Discrete Time Crystals in Noninteracting Dissipative Systems
Gourab Das, Saptarshi Saha, Rangeet Bhattacharyya
TL;DR
This work shows that a robust subharmonic response characteristic of discrete time crystals can emerge in a noninteracting open quantum system when dissipation is engineered to stabilize the dynamics. By pairing environment interaction for a duration $\tau$ with a brief $\theta$-pulse sequence, the authors derive analytical results for $\theta = \pi$ and $\theta = \pi + \delta$, revealing a $2T$-periodic response in the magnetization $M_z$ whose lifetime is set by the dissipative timescales $T_1$ and $T_2$ and is independent of system size. The experimental demonstration using Nuclear Magnetic Resonance in $\mathrm{D}_2\mathrm{O}$ confirms the EDTC phenomenon, showing rigidity under near-perfect pulses and controlled degradation under pulse errors, with the ability to mitigate errors by adjusting $\tau$. The findings establish environment-assisted DTC as a distinct dissipative mechanism for time-crystalline order in open quantum systems, broadening the scope beyond interacting or Floquet-prethermal regimes.
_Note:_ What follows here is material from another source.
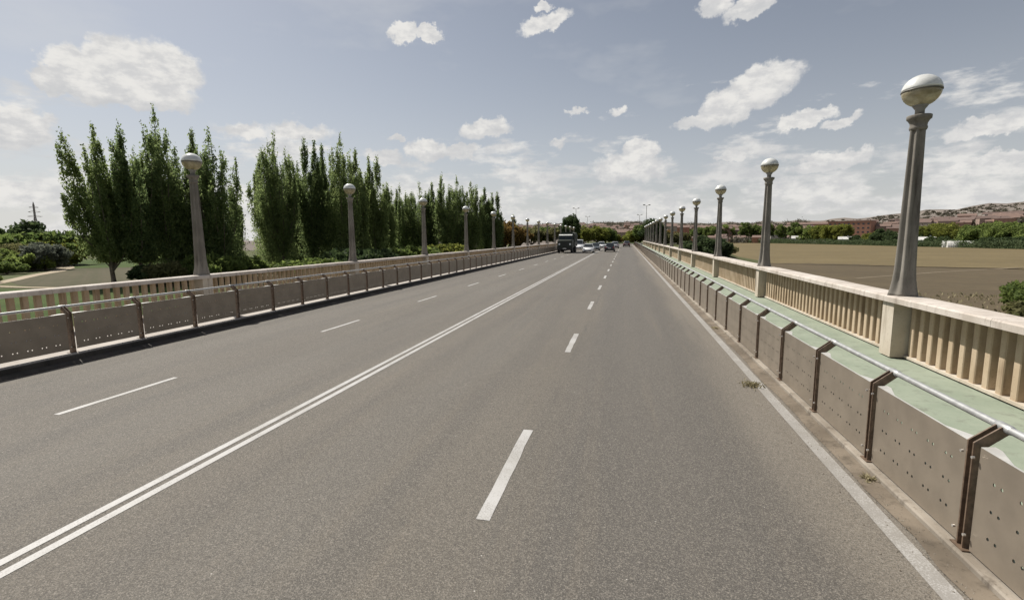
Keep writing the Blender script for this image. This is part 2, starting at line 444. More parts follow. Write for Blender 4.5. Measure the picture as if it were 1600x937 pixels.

Overall, the work highlights a practical route to stabilize DTC behavior via controlled dissipation, independent of initial conditions and system size, with potential implications for robust quantum dynamics in noisy environments.
Abstract
Many-body quantum systems, under suitable conditions, exhibit time-translation symmetry breaking and settle in a discrete time crystalline (DTC) phase -- an out-of-equilibrium quantum phase of matter. The defining feature of DTC is a robust subharmonic response. However, the DTC phase is fragile in the presence of environmental dissipation. Here, we propose and exemplify a DTC phase in a noninteracting system that owes its stability to environmental dissipation. The lifetime of this DTC is independent of initial conditions and the size of the system, though it depends on the frequency of the external driver. We experimentally demonstrate this realization of DTC using Nuclear Magnetic Resonance spectroscopy.